Am 23. und 24. Oktober 2004 präsentiert die Münz- und Medaillensammlung für zwei Tage der interessierten Öffentlichkeit ihren 60 Meter langen Tresor. Anlass für die Öffnung der hinter dicken Stahltüren untergebrachten Schatzkammer ist die Rückkehr des Münzkabinetts aus seiner bisherigen provisorischen Unterkunft während der Umbauphase im Pergamonmuseum in seine angestammten Räume. Zugleich wird auch der Eröffnung des damaligen Kaiser-Friedrich-Museums hundert Jahre zuvor gedacht. Bundesfinanzminister Hans Eichel ist als Hauptredner der Feierstunde eingeladen.

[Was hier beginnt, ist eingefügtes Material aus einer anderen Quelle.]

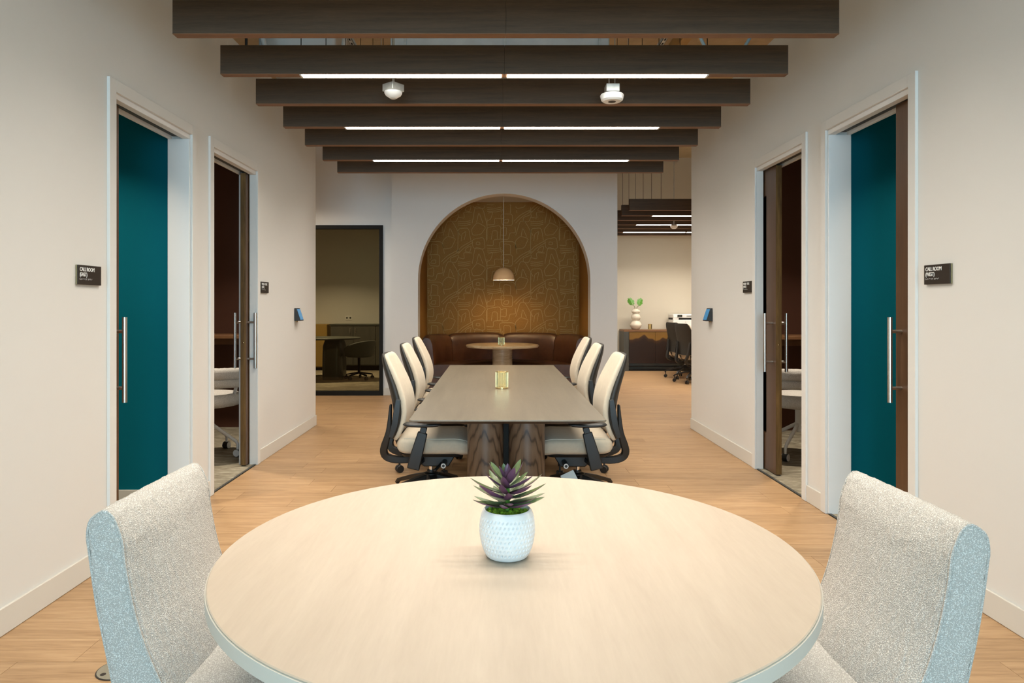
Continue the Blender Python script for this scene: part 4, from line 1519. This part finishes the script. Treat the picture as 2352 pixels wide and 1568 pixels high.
for (x0, x1, yy, lb) in ((-3.64, XLB - .004, 7.415, 'narrow wooden wall counter behind the chair in the left booth'),
                         (XRB + .004, 3.74, 7.215, 'narrow wooden wall counter behind the chair in the right booth')):
    t = tag(empty('wall_counter', ((x0 + x1) / 2, yy, 0)), lb, 'counter', 'wall counters in the booths')
    hw = (x1 - x0) / 2
    B(-hw, hw, -.45, 0, .985, 1.02).build('counter_top', M['ledge'], t, bevel=.003)
    B(-hw, hw, -.03, 0, .90, .985).build('apron', M['ledge'], t)
    for sx in (-.5, .5):
        MB().prism([(-.40, .982), (-.005, .982), (-.005, .70)], 'x', sx - .012, sx + .012).build('bracket', M['blackmetal'], t)

# ---------------------------------------------------------------- meeting room behind glass
t = tag(empty('meeting_table', (-3.28, 12.25, .006)), 'dark oval meeting table on arched slab legs behind the glass wall', 'table')
rings = []
for z, g_ in ((.715, .985), (.725, 1.0), (.738, 1.0), (.74, .995)):
    rings.append(superring((0, 0, z), (1, 0, 0), (0, 1, 0), .86 * g_, .52 * g_, 2.3, 72))
MB().loft(rings).build('tabletop', M['darktable'], t, ang=.6)
for sx in (-.45, .40):
    rg = []
    for z in (0.001, .36, .60, .70, .714):
        k = 1 if z < .5 else (.96 if z < .65 else .8)
        rg.append(superring((sx, 0, z), (1, 0, 0), (0, 1, 0), .185 * k, .26 * k, 4, 40))
    MB().loft(rg).build('leg', M['darktable'], t, ang=.6)
def tub_chair(loc, rz, label):
    t = tag(empty('tub_chair', loc, rz), label, 'chair', 'dark tub chairs behind the glass')
    rings = []
    for k in range(41):
        f = k / 40
        a = math.radians(180) + (f - .5) * math.radians(230)
        topz = .70 - .13 * abs(2 * f - 1) ** 2.2
        c = Vector((.245 * math.cos(a), .245 * math.sin(a), (topz + .42) / 2))
        rings.append(superring(c, (math.cos(a), math.sin(a), 0), (math.cos(a) * .2, math.sin(a) * .2, 1), .035, (topz - .42) / 2, 3, 20))
    MB().loft(rings).build('shell', M['tubchair'], t, ang=1)
    MB().lathe([(.02, .40), (.20, .40), (.245, .42), (.25, .45), (.22, .475), (.02, .48)], n=40).build('seat', M['tubchair'], t, ang=1)
    MB().lathe([(.02, .10), (.025, .12), (.025, .40)], n=16).build('column', M['blackmetal'], t)
    for k in range(5):
        a = 2 * PI * k / 5 + .3
        d = Vector((math.cos(a), math.sin(a), 0))
        sd = Vector((-d.y, d.x, 0))
        lg = MB().bar([d * .02 + Vector((0, 0, .12)), d * .24 + Vector((0, 0, .085))], [.04, .028], [.03, .02], tuple(sd)).build('base_leg', M['blackmetal'], t)
        MB().tube([tuple(d * .24 + sd * -.022 + Vector((0, 0, .032))), tuple(d * .24 + sd * .022 + Vector((0, 0, .032)))], .031, 16).build('caster', M['black'], lg)
        MB().tube([tuple(d * .24 + Vector((0, 0, .06))), tuple(d * .24 + Vector((0, 0, .085)))], .008, 8).build('caster_stem', M['black'], lg)
    return t
tub_chair((-2.42, 12.15, .006), PI - .5, 'dark tub swivel chair to the right of the oval table behind the glass')
tub_chair((-3.45, 11.35, .006), PI / 2 + .2, 'dark tub swivel chair in front of the oval table, cut by the wall edge')

t = tag(empty('credenza', (-2.36, 13.98, .006)), 'dark grey built-in cabinet along the back wall behind the glass', 'cabinet')
B(-.95, .86, -.22, .25, .10, .905).build('body', M['darkcab'], t, bevel=.002)
B(-.97, .86, -.25, .25, .906, .935).build('top', M['darktable'], t, bevel=.002)
B(-.93, .84, -.18, .24, 0, .10).build('toe_kick', M['blackmetal'], t)
for k in range(4):
    x = -.95 + k * .4525
    dr = B(x + .004, x + .4485, -.240, -.221, .12, .895).build('door', M['darkcab'], t, bevel=.002)
    hx_ = x + .4485 - .05 if k % 2 == 0 else x + .05
    MB().tube([(hx_, -.262, .76), (hx_, -.262, .86)], .006, 10).tube([(hx_, -.262, .775), (hx_, -.240, .775)], .004, 8).tube([(hx_, -.262, .845), (hx_, -.240, .845)], .004, 8).build('handle', M['chrome'], dr)
t = tag(empty('low_cabinet', (-3.95, 14.02, .006)), 'low ochre cabinet left of the dark cabinet behind the glass', 'cabinet')
B(-.55, .55, -.2, .2, .06, .93).build('body', M['ochre'], t, bevel=.004)
B(-.53, .53, -.17, .2, 0, .06).build('plinth', M['blackmetal'], t)
for k in (-1, 1):
    B(k * .275 - .27, k * .275 + .27, -.215, -.201, .08, .92).build('door', M['ochre'], t, bevel=.002)
t = tag(empty('wall_outlet', (-3.05, YFAR - .0152, 1.06)), 'white wall outlet plate above the dark cabinet behind the glass', 'outlet')
B(-.07, .07, -.008, 0, -.045, .045).build('plate', M['white_plastic'], t, bevel=.002)
for sx in (-.035, .035):
    MB().tube([(sx, -.0082, 0), (sx, -.0095, 0)], .02, 20).build('socket', M['darktable'], t)
def room_panel(x, y, z, sx, sy, label, watts, spread):
    t = tag(empty('unseen_panel_light', (x, y, z)), label, 'light')
    B(-sx / 2, sx / 2, -sy / 2, sy / 2, 0, .05).build('housing', M['white_metal'], t)
    B(-sx / 2 + .02, sx / 2 - .02, -sy / 2 + .02, sy / 2 - .02, -.004, -.0005).build('diffuser', M['lens'], t, smooth=False)
    down_lamp(t, (0, 0, -.006), sx - .05, watts, spread, (1, .88, .70), sy - .05)
    MB().tube([(0, 0, .05), (0, 0, DECK - z)], .004, 6).build('suspension_rod', M['galv'], t)
room_panel(-3.2, 12.3, 2.95, 1.2, .1, 'slim linear light over the oval table behind the glass', 34, 118)
room_panel(-3.6, 8.75, 2.95, 1.8, .12, 'added unseen fill light in the hall to the left, past the wall end', 34, 165)  # added out of view to brighten the arch wall and far end
room_panel(4.2, 8.6, 2.95, 1.8, .12, 'added unseen fill light in the hall to the right, past the wall end', 34, 165)  # second added fill, hidden behind the right wall

# ---------------------------------------------------------------- far room on the right
t = tag(empty('sideboard', (3.75, 13.98, 0)), 'sideboard with ochre doors dyed dark brown below, against the far wall', 'sideboard')
B(-1.15, 1.15, -.235, .25, .15, .79).build('carcass', M['darkcab'], t, bevel=.002)
B(-1.16, 1.16, -.262, .25, .791, .83).build('top', M['ledge'], t, bevel=.002)
B(-1.16, -1.06, -.262, .25, .0, .79).build('end_panel', M['darkcab'], t, bevel=.002)
B(1.06, 1.16, -.262, .25, .0, .79).build('end_panel', M['darkcab'], t, bevel=.002)
for z in (.002, .075):
    B(-1.05, 1.05, -.25, -.21, z, z + .03).build('base_rail', M['blackmetal'], t)
for k in range(4):
    x = -1.055 + k * .5275
    B(x + .002, x + .5255, -.258, -.236, .155, .785).build('door', M['dyed'], t, bevel=.001)

t = tag(empty('bubble_vase', (2.872, 13.93, .831)), 'cream vase of three stacked bulbs with two leaves on the sideboard', 'vase')
pr = [(.055, 0), (.085, .02), (.115, .075), (.11, .115), (.075, .165), (.062, .180), (.08, .205), (.093, .245), (.082, .290), (.058, .315), (.072, .335), (.088, .362), (.075, .392), (.045, .405), (.038, .418), (.042, .425)]
MB().lathe([tuple(lerp_curve(pr, k / 60)) for k in range(61)], n=40).build('vase_body', M['ceramic'], t, ang=1)
def monstera(base_pt, tip_pt, size, tilt, name='leaf'):
    MB().tube([base_pt, tuple((Vector(base_pt) + Vector(tip_pt)) / 2 + Vector((0, 0, .01))), tip_pt], .005, 8).build('leaf_stem', M['stem'], t)
    mb = MB()
    n = 40
    out = [(0, 0)]
    for k in range(n):
        a = PI * (-.5) + 2 * PI * k / n
        r = size * (1 + .08 * math.sin(k * 2.1))
        x, z = .72 * r * math.cos(a), r * (math.sin(a) + .95)
        if k % 6 == 0 and 3 < k < n - 3:
            x, z = x * .72, size * .9 + (z - size * .9) * .8
        out.append((x, z))
    vs_ = [(p[0], .02 * abs(p[0]) / size, p[1]) for p in out] + [(p[0], .02 * abs(p[0]) / size + .003, p[1]) for p in out]
    c0 = len(out)
    vs_ += [(0, -.01, size), (0, -.007, size)]
    ci = len(vs_) - 2
    fs = []
    for k in range(1, n):
        fs.append((ci, k, k + 1))
        fs.append((ci + 1, c0 + k + 1, c0 + k))
        fs.append((k, c0 + k, c0 + k + 1, k + 1))
    mb.add(vs_, fs)
    o = mb.build(name, M['leaf_green'], t)
    o.location = tip_pt
    o.rotation_euler = (math.radians(-18), tilt, 0)
monstera((-.01, 0, .42), (-.055, -.02, .50), .088, -.55)
monstera((.012, 0, .42), (.06, -.02, .49), .085, .38)
candle_holder((3.155, 13.90, .831), .043, .107, 16, 'brass candle holder on the sideboard beside the bubble vase')

t = tag(empty('printer', (3.83, 13.99, .831)), 'white multifunction printer on the sideboard', 'printer')
B(-.23, .23, -.20, .20, 0, .20).build('body', M['white_plastic'], t, bevel=.01)
B(-.23, .23, -.20, .20, .235, .31).build('scanner', M['white_plastic'], t, bevel=.01)
B(-.225, .225, -.16, .20, .20, .235).build('paper_slot', M['blackmetal'], t)
B(-.23, -.12, -.20, -.16, .20, .235).build('side_column', M['white_plastic'], t)
p = B(-.145, -.055, -.225, -.2005, .255, .30).build('control_panel', M['blackmetal'], t, bevel=.003)
B(-.135, -.065, -.2265, -.2251, .262, .293).build('display', M['darktable'], p, smooth=False)
B(.04, .23, -.21, -.2005, .272, .28).build('scanner_gap', M['blackmetal'], t)
B(-.20, .20, -.2085, -.2005, .03, .10).build('paper_tray', M['white_plastic'], t, bevel=.002)
MB().tube([(.02, -.2005, .15), (.02, -.203, .15)], .012, 16).build('emblem', M['galv'], t)

t = tag(empty('white_desk', (4.35, 12.95, 0)), 'white laminate desk with rounded end behind the far task chairs', 'desk')
MB().loft([[(p[0], p[1], z) for p in rrect(.98, .50, .35, 0, 12)] for z in (.705, .73)]).build('desktop', M['desk'], t, ang=.6)
for sx in (-.5, .7):
    B(sx - .03, sx + .03, -.35, .35, 0.001, .03).build('foot', M['white_metal'], t, bevel=.004)
    B(sx - .03, sx + .03, -.03, .03, .031, .704).build('leg', M['white_metal'], t, bevel=.004)

# ---------------------------------------------------------------- floor outlet cover
t = tag(empty('floor_outlet', (-1.372, 2.49, .0005)), 'round metal floor outlet cover beside the left boucle chair', 'floor outlet')
MB().lathe([(.075, 0), (.075, .002), (.073, .0025)], n=48).build('gasket', M['sign'], t)
MB().lathe([(.071, .0026), (.071, .0035), (.069, .004)], n=48).build('cover', plain('floor_cover', lin(.36, .33, .25), .4, .6), t)
MB().lathe([(.010, .0041), (.010, .0046)], c=(-.035, -.04, 0), n=16).build('screw', M['sign'], t)

for m_ in (M['led'], M['screen']): m_.cycles.emission_sampling='NONE'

Besucher haben am vierten Wochenende im Oktober die einzigartige Gelegenheit, im Münzkabinett an der 60 Meter langen Straße aus Gold und Silber vorbeizudefilieren und sich von seinen Mitarbeitern die dort lagernden numismatische Schätze erläutern zu lassen. Indem das Kabinett seine dicke Tresortür aus Stahl fürs Publikum öffnet, möchte es auf seine Arbeit und seine Bestände aufmerksam machen und die Öffentlichkeit für Fragen der Münz-, Medaillen- und Geldgeschichte, für die Befragung von Münzen und ganzen Funden als einzigartige historische Quellen interessieren und auch zeigen, welcher wissenschaftliche Nutzen aus der Beschäftigung mit dieser Hinterlassenschaft erwächst.

Die in der über vierhundertjährigen Geschichte der Berliner Münzsammlung ungewöhnliche Aktion wird gewiß auch neugierig machen auf eine für später im Bodemuseum geplante Dauerausstellung, in der eine Auswahl von besonders schönen und historisch bedeutsamen Münzen, Medaillen, Geldscheinen und anderen Objekten präsentiert werden soll. Schon seit Jahren lädt die vom Münzkabinett im Pergamonmuseum eingerichtete Schatzkammer zum Besuch ein. Sie präsentiert besonders kostbare numismatische Zeugnisse aus dem klassischen Griechenland sowie aus dem römischen und byzantinischen Reich und regt damit zum Vergleich mit den ein paar Säle weiter aufgestellten Werken antiker Bildhauerkunst an.